Asked why the president has confidence in Bell's ability to serve in the job, White House spokesman Josh Earnest said Tuesday that she "has had her own distinguished private sector career" and that she "obviously has succeeded in the business world."
Awarding big donors with ambassadorships is far from unusual. Plum posts - like those in Western Europe and the Caribbean -- have frequently gone to campaign moneymakers or presidential friends. To name only a few: President George W. Bush named a Yale fraternity brother for a diplomatic post in Sweden; President Bill Clinton picked former Washington football linebacker Sidney Williams - who told the Senate Foreign Relations Committee that football helped him develop "strategic thinking and negotiating skills" -- for the Bahamas.

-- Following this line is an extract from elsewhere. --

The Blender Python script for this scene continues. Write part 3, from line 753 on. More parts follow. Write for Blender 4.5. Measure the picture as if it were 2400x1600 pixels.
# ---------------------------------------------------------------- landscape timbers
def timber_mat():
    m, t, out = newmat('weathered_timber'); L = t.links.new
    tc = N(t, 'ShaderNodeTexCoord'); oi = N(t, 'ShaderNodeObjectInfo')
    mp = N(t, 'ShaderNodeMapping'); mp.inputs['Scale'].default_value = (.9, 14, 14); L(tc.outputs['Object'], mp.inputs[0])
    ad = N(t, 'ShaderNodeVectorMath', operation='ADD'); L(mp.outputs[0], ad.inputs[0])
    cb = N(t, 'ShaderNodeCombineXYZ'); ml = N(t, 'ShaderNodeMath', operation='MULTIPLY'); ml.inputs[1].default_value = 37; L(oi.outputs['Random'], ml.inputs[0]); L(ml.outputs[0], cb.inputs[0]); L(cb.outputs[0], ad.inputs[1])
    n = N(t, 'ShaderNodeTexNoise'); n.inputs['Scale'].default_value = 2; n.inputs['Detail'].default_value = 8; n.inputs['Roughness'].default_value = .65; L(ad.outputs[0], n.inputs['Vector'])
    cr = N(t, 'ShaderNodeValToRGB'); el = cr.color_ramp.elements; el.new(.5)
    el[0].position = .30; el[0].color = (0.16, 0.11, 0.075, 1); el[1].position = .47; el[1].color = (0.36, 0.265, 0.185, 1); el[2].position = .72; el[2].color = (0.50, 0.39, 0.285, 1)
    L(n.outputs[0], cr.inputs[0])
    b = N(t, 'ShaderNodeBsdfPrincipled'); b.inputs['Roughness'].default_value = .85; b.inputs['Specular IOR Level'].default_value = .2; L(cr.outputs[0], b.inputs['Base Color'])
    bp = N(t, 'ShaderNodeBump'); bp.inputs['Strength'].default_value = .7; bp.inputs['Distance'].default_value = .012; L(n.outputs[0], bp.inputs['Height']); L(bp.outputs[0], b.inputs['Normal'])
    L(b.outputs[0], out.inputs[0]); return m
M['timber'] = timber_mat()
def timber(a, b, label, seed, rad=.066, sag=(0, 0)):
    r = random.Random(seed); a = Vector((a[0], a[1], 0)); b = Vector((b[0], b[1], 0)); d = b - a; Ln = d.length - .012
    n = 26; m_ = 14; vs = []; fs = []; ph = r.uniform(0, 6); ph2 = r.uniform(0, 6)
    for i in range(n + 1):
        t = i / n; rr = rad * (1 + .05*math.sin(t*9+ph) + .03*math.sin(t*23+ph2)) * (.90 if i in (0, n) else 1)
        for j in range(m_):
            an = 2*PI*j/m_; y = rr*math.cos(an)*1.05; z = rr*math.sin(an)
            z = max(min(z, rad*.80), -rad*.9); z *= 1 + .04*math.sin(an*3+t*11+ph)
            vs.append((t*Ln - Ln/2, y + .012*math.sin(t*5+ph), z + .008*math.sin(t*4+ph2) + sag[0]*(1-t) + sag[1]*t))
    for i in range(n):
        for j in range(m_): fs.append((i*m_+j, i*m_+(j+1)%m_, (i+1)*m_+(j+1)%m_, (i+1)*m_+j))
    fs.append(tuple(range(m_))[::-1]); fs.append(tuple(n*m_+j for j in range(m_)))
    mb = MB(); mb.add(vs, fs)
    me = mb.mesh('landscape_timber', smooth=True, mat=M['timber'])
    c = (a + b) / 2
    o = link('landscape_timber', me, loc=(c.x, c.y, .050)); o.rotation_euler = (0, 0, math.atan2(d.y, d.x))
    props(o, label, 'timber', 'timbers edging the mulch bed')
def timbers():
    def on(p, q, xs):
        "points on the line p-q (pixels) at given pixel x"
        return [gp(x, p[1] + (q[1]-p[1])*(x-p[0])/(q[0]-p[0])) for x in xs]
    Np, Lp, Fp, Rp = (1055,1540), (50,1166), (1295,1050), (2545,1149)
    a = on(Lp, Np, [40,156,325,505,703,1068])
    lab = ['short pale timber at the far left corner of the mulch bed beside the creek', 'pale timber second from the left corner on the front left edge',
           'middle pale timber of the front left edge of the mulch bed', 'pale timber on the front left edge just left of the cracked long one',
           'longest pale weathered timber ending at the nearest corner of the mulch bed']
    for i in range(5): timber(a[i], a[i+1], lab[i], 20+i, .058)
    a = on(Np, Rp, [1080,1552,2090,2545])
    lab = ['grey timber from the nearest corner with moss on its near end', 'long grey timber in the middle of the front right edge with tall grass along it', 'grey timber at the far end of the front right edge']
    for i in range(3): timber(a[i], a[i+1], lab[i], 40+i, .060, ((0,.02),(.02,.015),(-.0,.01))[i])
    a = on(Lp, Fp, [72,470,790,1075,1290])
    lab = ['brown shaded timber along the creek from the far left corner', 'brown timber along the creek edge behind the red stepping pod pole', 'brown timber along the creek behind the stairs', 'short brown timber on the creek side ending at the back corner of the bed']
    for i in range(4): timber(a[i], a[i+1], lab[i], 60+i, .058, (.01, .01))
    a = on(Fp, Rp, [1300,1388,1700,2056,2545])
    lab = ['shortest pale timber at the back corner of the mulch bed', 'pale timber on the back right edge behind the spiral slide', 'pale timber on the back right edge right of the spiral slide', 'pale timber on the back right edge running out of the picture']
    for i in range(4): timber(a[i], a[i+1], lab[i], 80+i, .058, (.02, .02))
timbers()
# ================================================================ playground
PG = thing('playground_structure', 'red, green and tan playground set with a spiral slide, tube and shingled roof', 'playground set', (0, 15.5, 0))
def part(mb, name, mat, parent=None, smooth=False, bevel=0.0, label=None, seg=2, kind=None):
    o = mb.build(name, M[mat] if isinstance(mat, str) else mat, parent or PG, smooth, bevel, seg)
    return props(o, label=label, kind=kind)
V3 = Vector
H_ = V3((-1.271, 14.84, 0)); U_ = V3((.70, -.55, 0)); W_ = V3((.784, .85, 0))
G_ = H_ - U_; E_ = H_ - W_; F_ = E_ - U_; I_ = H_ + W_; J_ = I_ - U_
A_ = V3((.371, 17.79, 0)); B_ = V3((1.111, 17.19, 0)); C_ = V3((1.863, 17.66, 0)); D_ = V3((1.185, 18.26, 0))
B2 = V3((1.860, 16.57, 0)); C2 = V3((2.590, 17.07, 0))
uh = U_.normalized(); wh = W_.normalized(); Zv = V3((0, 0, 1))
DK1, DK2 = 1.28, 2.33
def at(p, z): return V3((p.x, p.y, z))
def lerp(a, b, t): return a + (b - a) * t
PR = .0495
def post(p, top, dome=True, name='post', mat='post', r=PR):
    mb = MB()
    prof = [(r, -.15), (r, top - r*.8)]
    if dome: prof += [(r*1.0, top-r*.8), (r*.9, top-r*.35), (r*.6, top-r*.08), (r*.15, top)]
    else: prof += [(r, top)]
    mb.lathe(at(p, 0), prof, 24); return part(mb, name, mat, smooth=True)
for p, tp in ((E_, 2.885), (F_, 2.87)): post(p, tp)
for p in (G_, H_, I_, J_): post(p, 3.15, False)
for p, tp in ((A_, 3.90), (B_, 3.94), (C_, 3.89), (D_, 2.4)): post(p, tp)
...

According to the American Foreign Service Association, which tracks diplomatic nominations, 35 percent of Obama's ambassadorial appointments while in office have been "political" picks, versus 65 percent of nominees from foreign service career backgrounds. (In his second term only, over 40 percent of his picks have been political in nature.)
Compare that to data from past administrations: Thirty-eight percent of Ronald Reagan's appointments throughout his presidency were political, per AFSA, as were 31 percent of George H.W. Bush's, 28 percent of Bill Clinton's and 30 percent of George W. Bush's.
Bell's nomination is picking up additional steam because of her stumbling responses to basic questions during her confirmation hearing in January.
Asked by McCain to enumerate America's strategic interests in Hungary, Bell offered this reply: "Our strategic interests are to work collaboratively as NATO allies, to work to promote and protect the security, both - for both countries and for - and for the world, to continue working together on the cause of human rights around the world, to build that side of our relationship while also maintaining and pursuing some difficult conversations that might be necessary in the coming years."
To which McCain responded with trademark sarcasm: "Great answer."